▸ **Written task**
The lines to be extracted run from the start of the listing through the line containing "C.camera = cam"; copy them exactly and nothing else.

++++++++

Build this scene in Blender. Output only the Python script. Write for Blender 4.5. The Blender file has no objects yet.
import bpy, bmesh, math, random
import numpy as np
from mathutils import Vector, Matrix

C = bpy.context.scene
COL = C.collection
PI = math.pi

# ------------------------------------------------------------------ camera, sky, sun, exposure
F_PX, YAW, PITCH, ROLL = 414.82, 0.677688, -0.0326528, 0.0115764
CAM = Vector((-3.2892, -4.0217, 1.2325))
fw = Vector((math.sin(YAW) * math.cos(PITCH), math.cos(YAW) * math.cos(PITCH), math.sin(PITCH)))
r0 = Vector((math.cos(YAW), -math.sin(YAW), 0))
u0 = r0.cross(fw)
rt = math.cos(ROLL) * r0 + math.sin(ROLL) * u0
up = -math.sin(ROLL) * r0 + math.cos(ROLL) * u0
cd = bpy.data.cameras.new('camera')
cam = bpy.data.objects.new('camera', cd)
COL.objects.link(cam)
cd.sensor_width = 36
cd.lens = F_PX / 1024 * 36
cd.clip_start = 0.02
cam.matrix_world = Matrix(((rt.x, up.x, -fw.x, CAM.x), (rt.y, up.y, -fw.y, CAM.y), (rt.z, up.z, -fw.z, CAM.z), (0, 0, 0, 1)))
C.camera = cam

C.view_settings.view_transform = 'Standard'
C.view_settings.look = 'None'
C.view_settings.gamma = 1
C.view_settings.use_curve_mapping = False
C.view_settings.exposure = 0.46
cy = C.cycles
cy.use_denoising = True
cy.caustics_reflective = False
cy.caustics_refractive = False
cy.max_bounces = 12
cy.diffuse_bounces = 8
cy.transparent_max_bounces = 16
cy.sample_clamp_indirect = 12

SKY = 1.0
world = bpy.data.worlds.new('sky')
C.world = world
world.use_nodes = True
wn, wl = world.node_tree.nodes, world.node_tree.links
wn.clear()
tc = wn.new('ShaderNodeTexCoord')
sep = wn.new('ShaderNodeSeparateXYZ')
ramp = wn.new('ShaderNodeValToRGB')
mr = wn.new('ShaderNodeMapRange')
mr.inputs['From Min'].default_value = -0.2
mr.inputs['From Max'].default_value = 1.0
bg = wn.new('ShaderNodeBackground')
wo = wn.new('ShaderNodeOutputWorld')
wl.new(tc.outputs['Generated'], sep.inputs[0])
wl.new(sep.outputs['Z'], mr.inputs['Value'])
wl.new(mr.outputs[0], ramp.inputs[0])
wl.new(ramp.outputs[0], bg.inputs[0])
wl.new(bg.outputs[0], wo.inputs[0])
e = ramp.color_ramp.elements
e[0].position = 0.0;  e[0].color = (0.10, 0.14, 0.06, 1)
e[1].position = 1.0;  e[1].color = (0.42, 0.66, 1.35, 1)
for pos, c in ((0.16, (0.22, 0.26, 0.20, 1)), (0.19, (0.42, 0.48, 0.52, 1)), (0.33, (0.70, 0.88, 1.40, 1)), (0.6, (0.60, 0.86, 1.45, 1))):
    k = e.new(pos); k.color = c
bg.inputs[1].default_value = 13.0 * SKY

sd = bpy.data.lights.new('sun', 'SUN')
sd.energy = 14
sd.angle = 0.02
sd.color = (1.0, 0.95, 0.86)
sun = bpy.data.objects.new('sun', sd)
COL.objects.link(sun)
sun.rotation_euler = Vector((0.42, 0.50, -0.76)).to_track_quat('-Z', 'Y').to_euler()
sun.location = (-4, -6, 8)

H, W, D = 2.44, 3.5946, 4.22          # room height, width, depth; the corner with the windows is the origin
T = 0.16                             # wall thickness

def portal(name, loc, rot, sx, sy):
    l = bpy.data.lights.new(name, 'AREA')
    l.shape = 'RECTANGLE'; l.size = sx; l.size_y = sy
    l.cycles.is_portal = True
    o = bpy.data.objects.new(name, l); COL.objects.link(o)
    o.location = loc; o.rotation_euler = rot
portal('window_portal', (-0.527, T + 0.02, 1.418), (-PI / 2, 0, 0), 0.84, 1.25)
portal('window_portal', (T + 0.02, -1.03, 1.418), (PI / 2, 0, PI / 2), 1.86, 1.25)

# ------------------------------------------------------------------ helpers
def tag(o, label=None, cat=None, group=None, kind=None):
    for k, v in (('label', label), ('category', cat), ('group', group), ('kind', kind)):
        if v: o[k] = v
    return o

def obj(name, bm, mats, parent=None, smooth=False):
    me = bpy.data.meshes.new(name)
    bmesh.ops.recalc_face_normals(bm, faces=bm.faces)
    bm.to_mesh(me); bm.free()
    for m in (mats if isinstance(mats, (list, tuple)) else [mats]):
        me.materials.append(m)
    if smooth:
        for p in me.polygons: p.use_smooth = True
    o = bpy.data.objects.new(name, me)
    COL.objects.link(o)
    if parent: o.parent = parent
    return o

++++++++

▸ **In response**
Build this scene in Blender. Output only the Python script. Write for Blender 4.5. The Blender file has no objects yet.
import bpy, bmesh, math, random
import numpy as np
from mathutils import Vector, Matrix

C = bpy.context.scene
COL = C.collection
PI = math.pi

# ------------------------------------------------------------------ camera, sky, sun, exposure
F_PX, YAW, PITCH, ROLL = 414.82, 0.677688, -0.0326528, 0.0115764
CAM = Vector((-3.2892, -4.0217, 1.2325))
fw = Vector((math.sin(YAW) * math.cos(PITCH), math.cos(YAW) * math.cos(PITCH), math.sin(PITCH)))
r0 = Vector((math.cos(YAW), -math.sin(YAW), 0))
u0 = r0.cross(fw)
rt = math.cos(ROLL) * r0 + math.sin(ROLL) * u0
up = -math.sin(ROLL) * r0 + math.cos(ROLL) * u0
cd = bpy.data.cameras.new('camera')
cam = bpy.data.objects.new('camera', cd)
COL.objects.link(cam)
cd.sensor_width = 36
cd.lens = F_PX / 1024 * 36
cd.clip_start = 0.02
cam.matrix_world = Matrix(((rt.x, up.x, -fw.x, CAM.x), (rt.y, up.y, -fw.y, CAM.y), (rt.z, up.z, -fw.z, CAM.z), (0, 0, 0, 1)))
C.camera = cam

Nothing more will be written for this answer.